"Although conventional DPN has been used previously to deposit polymer nanostructures, these structures took much longer to write and were disordered compared with our tDPN structures," Lloyd Whitman of the Naval Research Laboratory told nanotechweb.org. "As the inventors of tDPN, and to our knowledge still the sole practitioners, we are working to demonstrate that tDPN can be used to directly 'write' a wide range of electronic and optical materials."

Thermal dip-pen nanolithography employs an atomic force microscope (AFM) cantilever with a built-in tip heater, along with an ink that is solid at room temperature. Heating the tip melts the ink and allows its deposition onto a surface with great accuracy. For the case of polymers, the method can control both the physical dimensions and orientation of the material.

Whitman and colleagues Minchul Yang, Paul Sheehan and Bill King deposited layers of the conducting polymer poly(3-dodecylthiophene) (PDDT) onto silicon oxide surfaces. They produced nanostructures with lateral dimensions of less than 80 nm and achieved monolayer-by-monolayer thickness control – a monolayer of the molecules was around 2.6 nm thick. The researchers were also able to control the orientation of the polymer chains.

PDDT has promise in the field of organic electronics and could have applications in areas such as transistors, photovoltaic devices and video displays. "The performance of these devices depends critically on the degree of molecular ordering and orientation within the polymer film, a property that has been difficult to control," said Whitman. "We have succeeded in directly writing polymer nanostructures with monolayer-by-monolayer thickness control using tDPN. The deposition process employs highly local heating to produce this polymer ordering and orientation."

The researchers would like to make DPN a viable technology for depositing metals and electronic and optoelectronic materials without the need for high vapour pressure 'inks', volatile solvents or humidity (for a water meniscus).

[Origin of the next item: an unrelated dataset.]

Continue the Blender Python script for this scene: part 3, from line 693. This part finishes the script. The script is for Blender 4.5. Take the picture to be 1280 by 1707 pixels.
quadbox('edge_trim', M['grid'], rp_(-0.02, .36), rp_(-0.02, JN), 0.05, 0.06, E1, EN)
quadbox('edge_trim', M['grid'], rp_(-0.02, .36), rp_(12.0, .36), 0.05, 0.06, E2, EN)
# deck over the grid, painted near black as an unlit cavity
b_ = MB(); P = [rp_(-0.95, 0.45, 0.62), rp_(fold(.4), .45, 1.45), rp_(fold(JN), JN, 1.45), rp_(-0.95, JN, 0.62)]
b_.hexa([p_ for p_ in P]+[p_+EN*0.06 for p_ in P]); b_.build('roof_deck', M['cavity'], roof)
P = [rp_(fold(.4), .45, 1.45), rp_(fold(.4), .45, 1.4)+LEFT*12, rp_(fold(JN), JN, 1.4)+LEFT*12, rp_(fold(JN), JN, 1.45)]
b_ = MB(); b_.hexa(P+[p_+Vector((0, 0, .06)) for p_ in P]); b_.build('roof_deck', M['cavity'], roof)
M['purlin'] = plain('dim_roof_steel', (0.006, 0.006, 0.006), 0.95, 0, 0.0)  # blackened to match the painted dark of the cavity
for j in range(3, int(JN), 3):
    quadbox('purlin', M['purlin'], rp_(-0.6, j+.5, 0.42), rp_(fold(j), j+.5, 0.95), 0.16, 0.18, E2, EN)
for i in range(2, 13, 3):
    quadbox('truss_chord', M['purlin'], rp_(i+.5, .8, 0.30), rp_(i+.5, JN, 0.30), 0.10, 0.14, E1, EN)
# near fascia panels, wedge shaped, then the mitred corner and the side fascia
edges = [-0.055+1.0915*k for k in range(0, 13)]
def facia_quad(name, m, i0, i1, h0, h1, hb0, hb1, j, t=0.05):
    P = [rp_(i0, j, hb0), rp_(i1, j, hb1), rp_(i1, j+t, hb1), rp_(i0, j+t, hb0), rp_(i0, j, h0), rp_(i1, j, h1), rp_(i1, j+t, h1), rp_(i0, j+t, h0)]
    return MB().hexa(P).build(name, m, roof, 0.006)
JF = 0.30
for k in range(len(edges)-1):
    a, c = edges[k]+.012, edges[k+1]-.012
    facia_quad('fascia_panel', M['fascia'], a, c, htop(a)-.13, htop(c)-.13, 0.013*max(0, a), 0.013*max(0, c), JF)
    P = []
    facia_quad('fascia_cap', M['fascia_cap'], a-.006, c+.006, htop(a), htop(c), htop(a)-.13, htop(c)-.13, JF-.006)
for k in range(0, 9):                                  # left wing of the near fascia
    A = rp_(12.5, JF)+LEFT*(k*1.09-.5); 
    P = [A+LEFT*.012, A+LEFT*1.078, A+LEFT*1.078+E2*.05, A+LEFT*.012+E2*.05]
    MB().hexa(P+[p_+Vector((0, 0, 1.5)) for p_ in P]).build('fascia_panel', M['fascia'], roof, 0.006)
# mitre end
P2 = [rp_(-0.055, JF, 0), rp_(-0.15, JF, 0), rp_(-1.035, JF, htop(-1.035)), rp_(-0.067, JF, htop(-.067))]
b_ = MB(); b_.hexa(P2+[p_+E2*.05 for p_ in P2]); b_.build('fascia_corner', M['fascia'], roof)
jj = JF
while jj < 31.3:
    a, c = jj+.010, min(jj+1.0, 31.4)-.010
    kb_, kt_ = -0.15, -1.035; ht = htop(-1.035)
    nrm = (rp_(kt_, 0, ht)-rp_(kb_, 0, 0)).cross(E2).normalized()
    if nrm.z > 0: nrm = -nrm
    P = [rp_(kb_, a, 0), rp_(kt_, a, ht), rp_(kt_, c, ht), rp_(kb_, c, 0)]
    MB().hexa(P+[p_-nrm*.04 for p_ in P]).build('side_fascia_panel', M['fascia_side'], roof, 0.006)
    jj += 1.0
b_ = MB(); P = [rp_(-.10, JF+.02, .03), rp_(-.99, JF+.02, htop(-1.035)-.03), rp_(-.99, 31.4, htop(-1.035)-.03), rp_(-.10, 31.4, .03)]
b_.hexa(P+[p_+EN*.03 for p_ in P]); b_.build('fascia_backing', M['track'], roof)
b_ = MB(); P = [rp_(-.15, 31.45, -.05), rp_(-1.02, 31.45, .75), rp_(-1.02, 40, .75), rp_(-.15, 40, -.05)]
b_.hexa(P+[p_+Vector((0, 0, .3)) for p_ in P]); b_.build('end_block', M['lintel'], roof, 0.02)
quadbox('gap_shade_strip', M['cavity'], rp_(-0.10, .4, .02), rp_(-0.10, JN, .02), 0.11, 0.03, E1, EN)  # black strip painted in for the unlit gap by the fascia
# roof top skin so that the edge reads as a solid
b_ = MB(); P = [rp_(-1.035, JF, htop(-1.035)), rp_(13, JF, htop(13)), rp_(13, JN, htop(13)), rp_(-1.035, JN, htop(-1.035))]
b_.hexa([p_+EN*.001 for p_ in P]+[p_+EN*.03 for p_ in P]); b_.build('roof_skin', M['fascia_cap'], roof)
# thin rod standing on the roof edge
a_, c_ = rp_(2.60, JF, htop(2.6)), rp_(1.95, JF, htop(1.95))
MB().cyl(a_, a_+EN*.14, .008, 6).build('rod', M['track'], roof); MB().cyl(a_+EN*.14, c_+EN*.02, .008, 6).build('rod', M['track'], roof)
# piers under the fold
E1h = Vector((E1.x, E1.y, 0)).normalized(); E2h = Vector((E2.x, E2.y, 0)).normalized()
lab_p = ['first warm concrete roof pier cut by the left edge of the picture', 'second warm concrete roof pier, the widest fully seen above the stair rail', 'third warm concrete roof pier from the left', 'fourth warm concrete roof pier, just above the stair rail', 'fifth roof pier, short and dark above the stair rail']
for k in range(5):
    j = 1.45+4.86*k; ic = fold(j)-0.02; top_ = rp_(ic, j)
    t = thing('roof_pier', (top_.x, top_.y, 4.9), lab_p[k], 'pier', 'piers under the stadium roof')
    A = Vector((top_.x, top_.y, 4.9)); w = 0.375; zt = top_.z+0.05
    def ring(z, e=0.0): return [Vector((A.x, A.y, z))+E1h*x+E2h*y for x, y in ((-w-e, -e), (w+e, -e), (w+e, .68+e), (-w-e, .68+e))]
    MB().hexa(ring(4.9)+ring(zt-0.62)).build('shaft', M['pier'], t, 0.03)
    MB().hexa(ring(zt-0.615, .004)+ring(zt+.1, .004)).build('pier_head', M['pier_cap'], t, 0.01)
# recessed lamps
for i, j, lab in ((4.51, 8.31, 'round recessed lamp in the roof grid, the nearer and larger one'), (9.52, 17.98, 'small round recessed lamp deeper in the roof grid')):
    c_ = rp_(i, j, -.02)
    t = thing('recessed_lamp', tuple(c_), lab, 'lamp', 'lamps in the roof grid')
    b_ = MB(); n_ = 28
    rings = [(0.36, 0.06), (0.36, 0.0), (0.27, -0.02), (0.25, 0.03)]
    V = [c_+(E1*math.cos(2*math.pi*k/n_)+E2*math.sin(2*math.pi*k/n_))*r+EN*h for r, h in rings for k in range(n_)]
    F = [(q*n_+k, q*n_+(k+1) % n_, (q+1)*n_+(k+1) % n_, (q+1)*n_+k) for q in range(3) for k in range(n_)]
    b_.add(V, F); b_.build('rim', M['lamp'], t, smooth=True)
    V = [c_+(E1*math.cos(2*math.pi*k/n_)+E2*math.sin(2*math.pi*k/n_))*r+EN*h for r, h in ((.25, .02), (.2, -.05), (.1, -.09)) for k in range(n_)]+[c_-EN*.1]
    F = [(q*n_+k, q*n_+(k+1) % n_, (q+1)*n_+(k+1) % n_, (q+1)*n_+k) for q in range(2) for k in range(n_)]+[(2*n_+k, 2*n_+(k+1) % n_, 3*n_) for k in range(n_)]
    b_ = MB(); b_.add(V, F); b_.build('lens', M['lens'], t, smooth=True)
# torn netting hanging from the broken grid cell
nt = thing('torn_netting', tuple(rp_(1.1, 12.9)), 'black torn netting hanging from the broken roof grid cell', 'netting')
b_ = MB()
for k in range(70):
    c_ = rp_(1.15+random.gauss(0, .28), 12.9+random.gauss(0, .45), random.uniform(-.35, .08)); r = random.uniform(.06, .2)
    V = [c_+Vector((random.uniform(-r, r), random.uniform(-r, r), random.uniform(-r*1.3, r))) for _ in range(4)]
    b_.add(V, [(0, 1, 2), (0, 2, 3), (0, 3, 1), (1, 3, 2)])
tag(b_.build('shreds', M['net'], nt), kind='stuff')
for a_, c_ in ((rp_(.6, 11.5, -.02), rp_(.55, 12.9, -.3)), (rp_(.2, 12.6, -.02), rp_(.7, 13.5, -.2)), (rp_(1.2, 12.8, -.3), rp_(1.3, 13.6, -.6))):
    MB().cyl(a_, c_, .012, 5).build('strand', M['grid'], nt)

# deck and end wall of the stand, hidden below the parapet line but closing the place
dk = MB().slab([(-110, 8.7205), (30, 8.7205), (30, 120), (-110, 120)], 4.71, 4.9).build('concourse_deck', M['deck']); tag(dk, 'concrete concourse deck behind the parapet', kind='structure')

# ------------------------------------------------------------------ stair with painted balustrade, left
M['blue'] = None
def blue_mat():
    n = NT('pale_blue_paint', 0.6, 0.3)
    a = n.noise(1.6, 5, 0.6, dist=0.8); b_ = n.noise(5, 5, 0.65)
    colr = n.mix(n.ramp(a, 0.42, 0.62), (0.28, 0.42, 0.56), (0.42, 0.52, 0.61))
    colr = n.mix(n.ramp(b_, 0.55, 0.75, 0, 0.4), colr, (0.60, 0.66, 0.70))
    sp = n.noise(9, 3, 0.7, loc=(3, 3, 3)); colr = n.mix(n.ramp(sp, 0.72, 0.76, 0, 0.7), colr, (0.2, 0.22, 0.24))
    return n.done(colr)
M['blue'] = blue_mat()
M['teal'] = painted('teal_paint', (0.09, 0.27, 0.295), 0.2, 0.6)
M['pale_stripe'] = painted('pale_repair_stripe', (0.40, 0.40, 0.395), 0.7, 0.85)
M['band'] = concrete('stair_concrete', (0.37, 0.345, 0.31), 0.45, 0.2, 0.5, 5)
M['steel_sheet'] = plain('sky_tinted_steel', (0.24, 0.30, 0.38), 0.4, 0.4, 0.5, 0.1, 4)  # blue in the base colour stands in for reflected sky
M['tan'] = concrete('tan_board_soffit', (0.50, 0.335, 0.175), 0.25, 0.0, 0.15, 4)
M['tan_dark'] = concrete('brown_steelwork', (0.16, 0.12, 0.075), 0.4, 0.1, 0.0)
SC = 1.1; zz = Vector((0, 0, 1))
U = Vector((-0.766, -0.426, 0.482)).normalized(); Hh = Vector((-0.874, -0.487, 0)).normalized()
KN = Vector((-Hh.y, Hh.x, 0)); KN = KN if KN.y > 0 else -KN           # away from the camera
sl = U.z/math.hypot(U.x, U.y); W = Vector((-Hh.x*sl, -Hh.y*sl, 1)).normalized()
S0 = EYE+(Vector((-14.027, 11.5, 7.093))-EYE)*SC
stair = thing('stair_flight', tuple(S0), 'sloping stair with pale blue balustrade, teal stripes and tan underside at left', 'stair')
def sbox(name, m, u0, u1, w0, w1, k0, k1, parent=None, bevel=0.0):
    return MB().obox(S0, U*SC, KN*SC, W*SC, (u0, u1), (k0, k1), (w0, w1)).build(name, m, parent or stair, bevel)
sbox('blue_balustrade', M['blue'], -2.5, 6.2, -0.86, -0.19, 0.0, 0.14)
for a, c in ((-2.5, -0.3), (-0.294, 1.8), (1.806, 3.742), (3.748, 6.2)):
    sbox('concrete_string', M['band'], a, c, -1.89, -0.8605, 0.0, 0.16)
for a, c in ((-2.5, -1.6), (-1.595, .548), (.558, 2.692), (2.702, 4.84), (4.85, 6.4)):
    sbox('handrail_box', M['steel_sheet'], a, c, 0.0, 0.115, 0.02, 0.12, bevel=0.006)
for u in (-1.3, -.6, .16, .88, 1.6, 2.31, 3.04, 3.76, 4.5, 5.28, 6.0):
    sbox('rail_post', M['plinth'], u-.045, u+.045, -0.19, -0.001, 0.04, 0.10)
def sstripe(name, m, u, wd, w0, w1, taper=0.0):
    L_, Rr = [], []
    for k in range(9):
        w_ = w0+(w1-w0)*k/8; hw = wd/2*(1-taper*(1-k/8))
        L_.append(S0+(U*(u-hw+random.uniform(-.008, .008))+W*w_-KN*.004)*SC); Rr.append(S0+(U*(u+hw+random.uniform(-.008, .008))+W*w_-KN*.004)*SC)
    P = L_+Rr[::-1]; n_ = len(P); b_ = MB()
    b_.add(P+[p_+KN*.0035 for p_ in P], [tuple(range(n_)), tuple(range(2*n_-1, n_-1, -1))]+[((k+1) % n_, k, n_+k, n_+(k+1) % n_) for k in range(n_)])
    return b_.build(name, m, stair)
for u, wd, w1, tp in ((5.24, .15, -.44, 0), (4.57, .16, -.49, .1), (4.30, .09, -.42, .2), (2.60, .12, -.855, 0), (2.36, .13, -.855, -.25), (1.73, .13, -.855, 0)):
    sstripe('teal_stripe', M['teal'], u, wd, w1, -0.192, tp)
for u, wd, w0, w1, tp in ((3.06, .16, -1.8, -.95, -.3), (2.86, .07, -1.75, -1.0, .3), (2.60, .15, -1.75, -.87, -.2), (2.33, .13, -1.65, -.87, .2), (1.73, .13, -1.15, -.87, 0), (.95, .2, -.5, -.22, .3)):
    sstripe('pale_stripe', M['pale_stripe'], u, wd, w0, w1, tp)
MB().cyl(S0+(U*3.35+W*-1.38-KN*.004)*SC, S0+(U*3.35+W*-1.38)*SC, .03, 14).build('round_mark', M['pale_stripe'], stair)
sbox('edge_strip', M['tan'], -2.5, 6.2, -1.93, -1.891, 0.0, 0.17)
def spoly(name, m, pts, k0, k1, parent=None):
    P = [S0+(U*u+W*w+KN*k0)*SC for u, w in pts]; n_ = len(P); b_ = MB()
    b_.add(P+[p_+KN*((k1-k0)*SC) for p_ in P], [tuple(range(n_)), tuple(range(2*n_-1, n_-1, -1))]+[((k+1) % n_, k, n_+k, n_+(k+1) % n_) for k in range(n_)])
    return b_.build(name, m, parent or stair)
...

"By using an AFM tip with an integrated heater, custom fabricated by Bill King at the Georgia Institute of Technology, we can deposit solid 'inks' with precise control over the deposition in a wide range of environments, including ultra-high vacuum," said Whitman. "We have also recently demonstrated metal (indium) deposition."

Now the scientists are completing a study of polymer deposition on clean Si(001) in ultra-high vacuum. "Our goal is to use tDPN to directly write all the materials needed to prototype and study functional nanoelectronic devices," said Whitman.

The researchers reported their work in the Journal of the American Chemical Society.